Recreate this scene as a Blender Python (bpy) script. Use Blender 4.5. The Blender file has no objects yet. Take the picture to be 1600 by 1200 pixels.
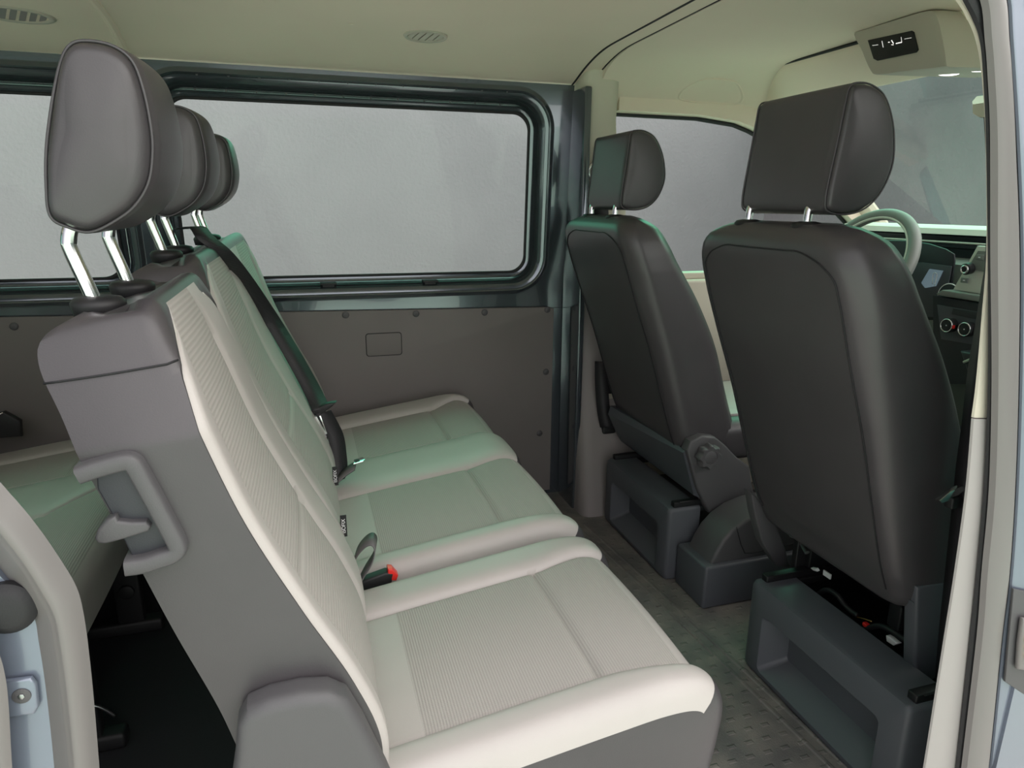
------
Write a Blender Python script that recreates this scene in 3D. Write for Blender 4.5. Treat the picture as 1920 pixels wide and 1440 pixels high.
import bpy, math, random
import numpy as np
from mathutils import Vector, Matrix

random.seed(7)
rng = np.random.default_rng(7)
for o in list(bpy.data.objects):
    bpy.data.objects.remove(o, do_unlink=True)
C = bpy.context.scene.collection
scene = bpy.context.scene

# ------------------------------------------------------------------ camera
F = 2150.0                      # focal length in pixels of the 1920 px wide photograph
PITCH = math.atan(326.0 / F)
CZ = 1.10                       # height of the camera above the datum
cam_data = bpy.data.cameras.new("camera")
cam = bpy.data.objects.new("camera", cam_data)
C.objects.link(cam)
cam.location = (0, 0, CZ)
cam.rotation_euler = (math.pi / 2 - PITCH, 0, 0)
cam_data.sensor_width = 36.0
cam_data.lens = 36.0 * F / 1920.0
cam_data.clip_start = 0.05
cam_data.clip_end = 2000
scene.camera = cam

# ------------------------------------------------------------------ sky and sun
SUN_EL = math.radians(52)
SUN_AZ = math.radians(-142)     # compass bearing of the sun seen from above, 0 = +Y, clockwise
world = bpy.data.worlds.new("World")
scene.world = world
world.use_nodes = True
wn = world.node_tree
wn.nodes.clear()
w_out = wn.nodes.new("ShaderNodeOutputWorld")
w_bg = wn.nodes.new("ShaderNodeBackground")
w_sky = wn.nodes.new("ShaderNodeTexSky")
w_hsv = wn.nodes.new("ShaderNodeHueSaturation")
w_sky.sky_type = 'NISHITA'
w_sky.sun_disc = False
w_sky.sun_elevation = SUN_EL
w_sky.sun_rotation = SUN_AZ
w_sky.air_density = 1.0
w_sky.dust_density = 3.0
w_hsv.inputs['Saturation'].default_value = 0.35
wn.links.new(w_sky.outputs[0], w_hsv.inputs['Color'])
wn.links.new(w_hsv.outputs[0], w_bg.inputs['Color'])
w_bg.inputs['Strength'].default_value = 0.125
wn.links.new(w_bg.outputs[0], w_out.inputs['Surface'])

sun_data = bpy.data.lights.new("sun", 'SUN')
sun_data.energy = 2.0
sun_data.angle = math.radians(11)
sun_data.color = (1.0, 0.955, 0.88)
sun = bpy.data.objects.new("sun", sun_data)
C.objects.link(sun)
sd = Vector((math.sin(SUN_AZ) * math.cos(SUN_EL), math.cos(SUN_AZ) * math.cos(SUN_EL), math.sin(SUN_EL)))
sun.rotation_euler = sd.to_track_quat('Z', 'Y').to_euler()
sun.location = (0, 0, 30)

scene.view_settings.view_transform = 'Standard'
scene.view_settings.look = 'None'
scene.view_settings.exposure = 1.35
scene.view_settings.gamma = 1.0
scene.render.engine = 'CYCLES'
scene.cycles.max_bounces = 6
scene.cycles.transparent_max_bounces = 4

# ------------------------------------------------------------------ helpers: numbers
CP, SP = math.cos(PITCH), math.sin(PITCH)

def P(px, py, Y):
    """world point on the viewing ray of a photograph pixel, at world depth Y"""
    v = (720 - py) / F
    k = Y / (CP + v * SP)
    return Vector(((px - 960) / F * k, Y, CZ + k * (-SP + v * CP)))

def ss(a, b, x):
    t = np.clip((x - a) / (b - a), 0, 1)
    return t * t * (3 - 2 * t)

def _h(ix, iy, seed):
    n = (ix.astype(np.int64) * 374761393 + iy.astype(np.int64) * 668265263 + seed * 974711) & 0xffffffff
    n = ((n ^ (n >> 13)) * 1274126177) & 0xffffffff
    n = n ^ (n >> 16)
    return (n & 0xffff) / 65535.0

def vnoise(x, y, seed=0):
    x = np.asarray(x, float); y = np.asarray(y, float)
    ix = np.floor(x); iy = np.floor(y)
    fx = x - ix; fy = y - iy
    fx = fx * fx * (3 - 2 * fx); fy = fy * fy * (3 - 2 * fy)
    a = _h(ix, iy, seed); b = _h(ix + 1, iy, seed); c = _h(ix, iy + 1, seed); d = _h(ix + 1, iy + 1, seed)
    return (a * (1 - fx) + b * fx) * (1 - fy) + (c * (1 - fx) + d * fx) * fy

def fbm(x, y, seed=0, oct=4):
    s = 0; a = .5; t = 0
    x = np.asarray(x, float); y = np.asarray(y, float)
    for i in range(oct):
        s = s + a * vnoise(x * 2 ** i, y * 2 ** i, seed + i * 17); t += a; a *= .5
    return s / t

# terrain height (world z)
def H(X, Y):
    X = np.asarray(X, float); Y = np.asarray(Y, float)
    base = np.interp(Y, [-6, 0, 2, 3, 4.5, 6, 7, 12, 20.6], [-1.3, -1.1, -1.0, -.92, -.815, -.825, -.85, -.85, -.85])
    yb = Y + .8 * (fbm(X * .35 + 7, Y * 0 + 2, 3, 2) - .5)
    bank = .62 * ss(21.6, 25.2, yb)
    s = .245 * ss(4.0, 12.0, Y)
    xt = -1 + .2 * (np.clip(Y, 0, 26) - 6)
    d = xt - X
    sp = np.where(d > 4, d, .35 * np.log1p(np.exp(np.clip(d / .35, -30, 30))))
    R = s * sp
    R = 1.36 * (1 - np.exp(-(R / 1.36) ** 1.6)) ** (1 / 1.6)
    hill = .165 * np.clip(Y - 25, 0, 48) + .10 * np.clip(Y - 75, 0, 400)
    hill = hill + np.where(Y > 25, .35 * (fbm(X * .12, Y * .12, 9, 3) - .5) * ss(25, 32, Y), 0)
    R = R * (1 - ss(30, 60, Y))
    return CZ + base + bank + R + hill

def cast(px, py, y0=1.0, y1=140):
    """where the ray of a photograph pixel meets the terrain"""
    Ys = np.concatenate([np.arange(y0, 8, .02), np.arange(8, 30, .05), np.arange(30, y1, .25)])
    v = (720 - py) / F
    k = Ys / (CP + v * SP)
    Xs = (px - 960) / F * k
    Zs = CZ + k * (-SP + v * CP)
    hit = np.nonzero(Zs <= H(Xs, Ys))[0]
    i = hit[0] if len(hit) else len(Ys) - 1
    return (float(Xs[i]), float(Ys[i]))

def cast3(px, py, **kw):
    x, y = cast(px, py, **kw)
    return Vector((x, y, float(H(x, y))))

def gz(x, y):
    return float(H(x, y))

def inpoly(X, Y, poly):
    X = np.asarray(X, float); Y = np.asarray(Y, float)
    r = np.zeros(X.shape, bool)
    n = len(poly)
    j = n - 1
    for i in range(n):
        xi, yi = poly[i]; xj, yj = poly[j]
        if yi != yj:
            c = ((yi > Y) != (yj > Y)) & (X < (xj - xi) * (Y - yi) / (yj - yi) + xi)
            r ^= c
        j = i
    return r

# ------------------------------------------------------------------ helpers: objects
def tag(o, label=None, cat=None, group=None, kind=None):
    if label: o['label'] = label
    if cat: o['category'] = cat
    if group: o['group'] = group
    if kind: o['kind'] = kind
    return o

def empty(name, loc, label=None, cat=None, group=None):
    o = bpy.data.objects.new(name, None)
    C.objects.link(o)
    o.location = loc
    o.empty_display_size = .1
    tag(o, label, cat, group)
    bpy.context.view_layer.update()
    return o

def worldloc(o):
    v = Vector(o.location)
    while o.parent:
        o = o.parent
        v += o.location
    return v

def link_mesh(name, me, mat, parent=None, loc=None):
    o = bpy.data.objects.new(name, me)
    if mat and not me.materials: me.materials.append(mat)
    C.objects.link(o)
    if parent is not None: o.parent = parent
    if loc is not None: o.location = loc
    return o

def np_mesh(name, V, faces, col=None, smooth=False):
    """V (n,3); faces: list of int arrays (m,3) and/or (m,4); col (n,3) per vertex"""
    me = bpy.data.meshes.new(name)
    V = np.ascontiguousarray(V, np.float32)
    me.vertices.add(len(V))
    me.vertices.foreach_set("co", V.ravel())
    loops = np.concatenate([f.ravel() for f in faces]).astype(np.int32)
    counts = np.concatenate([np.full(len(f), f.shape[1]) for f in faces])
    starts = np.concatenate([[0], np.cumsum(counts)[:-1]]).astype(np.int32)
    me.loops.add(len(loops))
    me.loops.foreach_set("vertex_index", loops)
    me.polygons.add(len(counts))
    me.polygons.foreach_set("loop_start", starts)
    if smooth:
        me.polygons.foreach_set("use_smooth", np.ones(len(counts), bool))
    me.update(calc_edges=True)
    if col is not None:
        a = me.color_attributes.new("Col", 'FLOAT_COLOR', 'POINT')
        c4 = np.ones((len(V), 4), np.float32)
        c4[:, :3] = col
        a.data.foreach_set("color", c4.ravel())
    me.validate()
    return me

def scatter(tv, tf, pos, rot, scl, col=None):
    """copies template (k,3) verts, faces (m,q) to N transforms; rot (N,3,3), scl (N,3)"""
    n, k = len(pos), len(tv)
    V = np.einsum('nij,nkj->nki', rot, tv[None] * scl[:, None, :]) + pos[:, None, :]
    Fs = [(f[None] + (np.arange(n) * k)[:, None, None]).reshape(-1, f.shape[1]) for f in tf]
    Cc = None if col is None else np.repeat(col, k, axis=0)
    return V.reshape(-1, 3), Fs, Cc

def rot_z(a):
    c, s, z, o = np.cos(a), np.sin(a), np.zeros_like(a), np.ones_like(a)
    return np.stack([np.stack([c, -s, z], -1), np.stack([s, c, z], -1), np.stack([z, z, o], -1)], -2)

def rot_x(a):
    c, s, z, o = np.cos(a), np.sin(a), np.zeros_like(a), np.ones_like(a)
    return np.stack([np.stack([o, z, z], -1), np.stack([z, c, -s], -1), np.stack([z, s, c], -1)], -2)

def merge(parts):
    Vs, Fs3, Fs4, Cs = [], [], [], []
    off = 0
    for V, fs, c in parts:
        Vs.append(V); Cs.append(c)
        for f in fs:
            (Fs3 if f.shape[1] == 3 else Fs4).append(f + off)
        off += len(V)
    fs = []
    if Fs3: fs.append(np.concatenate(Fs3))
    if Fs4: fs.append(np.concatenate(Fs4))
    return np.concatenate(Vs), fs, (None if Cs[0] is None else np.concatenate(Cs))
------
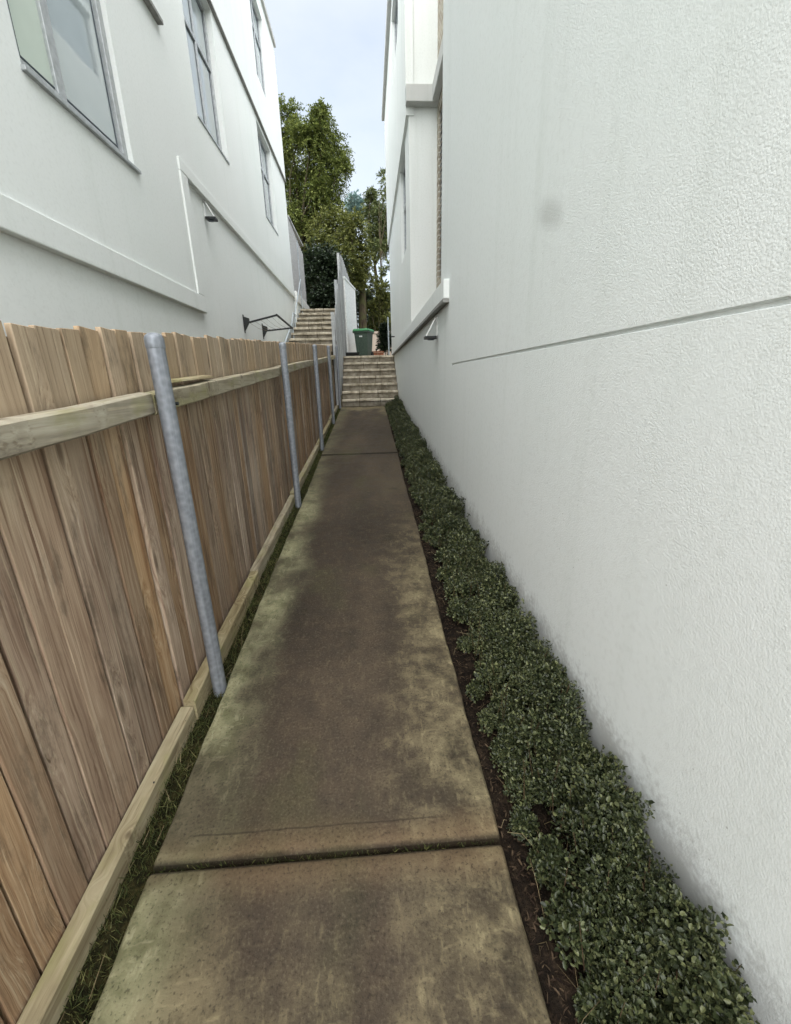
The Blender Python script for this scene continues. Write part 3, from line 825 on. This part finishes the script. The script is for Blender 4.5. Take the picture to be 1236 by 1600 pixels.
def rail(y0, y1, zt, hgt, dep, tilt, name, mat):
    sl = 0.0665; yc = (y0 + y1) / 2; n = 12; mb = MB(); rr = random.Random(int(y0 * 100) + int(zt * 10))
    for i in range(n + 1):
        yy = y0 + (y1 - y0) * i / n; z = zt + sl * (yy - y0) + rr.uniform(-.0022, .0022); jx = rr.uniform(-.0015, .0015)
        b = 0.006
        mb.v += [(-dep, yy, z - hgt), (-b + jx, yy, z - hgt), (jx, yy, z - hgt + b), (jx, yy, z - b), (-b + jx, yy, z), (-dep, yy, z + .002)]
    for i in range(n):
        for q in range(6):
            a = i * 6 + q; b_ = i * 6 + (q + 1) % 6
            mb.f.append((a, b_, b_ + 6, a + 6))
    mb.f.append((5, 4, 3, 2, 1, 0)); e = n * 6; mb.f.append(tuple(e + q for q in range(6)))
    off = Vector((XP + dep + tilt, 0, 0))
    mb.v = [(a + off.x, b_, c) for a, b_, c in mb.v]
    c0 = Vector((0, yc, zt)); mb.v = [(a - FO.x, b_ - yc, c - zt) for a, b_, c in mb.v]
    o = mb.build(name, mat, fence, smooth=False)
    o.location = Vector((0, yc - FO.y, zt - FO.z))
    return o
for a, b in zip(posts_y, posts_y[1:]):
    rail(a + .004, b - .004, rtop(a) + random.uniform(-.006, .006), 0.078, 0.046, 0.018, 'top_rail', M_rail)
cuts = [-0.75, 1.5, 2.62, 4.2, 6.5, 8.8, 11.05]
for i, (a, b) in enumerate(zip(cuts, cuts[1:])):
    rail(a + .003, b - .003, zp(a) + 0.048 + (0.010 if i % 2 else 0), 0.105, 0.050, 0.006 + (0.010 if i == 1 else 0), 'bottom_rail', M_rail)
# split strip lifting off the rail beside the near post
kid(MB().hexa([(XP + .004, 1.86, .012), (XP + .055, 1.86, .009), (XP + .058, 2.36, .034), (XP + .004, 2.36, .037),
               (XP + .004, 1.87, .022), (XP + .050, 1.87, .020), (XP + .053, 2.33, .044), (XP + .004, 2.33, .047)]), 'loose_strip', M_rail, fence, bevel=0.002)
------
Challenge ->
Quote nothing but the lines that run from the line containing "The Blender Python" through the line containing "(XP + .004, 1.87, .022), (XP", keeping both of them word for word.

Output ->
The Blender Python script for this scene continues. Write part 3, from line 825 on. This part finishes the script. The script is for Blender 4.5. Take the picture to be 1236 by 1600 pixels.
def rail(y0, y1, zt, hgt, dep, tilt, name, mat):
    sl = 0.0665; yc = (y0 + y1) / 2; n = 12; mb = MB(); rr = random.Random(int(y0 * 100) + int(zt * 10))
    for i in range(n + 1):
        yy = y0 + (y1 - y0) * i / n; z = zt + sl * (yy - y0) + rr.uniform(-.0022, .0022); jx = rr.uniform(-.0015, .0015)
        b = 0.006
        mb.v += [(-dep, yy, z - hgt), (-b + jx, yy, z - hgt), (jx, yy, z - hgt + b), (jx, yy, z - b), (-b + jx, yy, z), (-dep, yy, z + .002)]
    for i in range(n):
        for q in range(6):
            a = i * 6 + q; b_ = i * 6 + (q + 1) % 6
            mb.f.append((a, b_, b_ + 6, a + 6))
    mb.f.append((5, 4, 3, 2, 1, 0)); e = n * 6; mb.f.append(tuple(e + q for q in range(6)))
    off = Vector((XP + dep + tilt, 0, 0))
    mb.v = [(a + off.x, b_, c) for a, b_, c in mb.v]
    c0 = Vector((0, yc, zt)); mb.v = [(a - FO.x, b_ - yc, c - zt) for a, b_, c in mb.v]
    o = mb.build(name, mat, fence, smooth=False)
    o.location = Vector((0, yc - FO.y, zt - FO.z))
    return o
for a, b in zip(posts_y, posts_y[1:]):
    rail(a + .004, b - .004, rtop(a) + random.uniform(-.006, .006), 0.078, 0.046, 0.018, 'top_rail', M_rail)
cuts = [-0.75, 1.5, 2.62, 4.2, 6.5, 8.8, 11.05]
for i, (a, b) in enumerate(zip(cuts, cuts[1:])):
    rail(a + .003, b - .003, zp(a) + 0.048 + (0.010 if i % 2 else 0), 0.105, 0.050, 0.006 + (0.010 if i == 1 else 0), 'bottom_rail', M_rail)
# split strip lifting off the rail beside the near post
kid(MB().hexa([(XP + .004, 1.86, .012), (XP + .055, 1.86, .009), (XP + .058, 2.36, .034), (XP + .004, 2.36, .037),
               (XP + .004, 1.87, .022), (XP + .050, 1.87, .020), (XP + .053, 2.33, .044), (XP + .004, 2.33, .047)]), 'loose_strip', M_rail, fence, bevel=0.002)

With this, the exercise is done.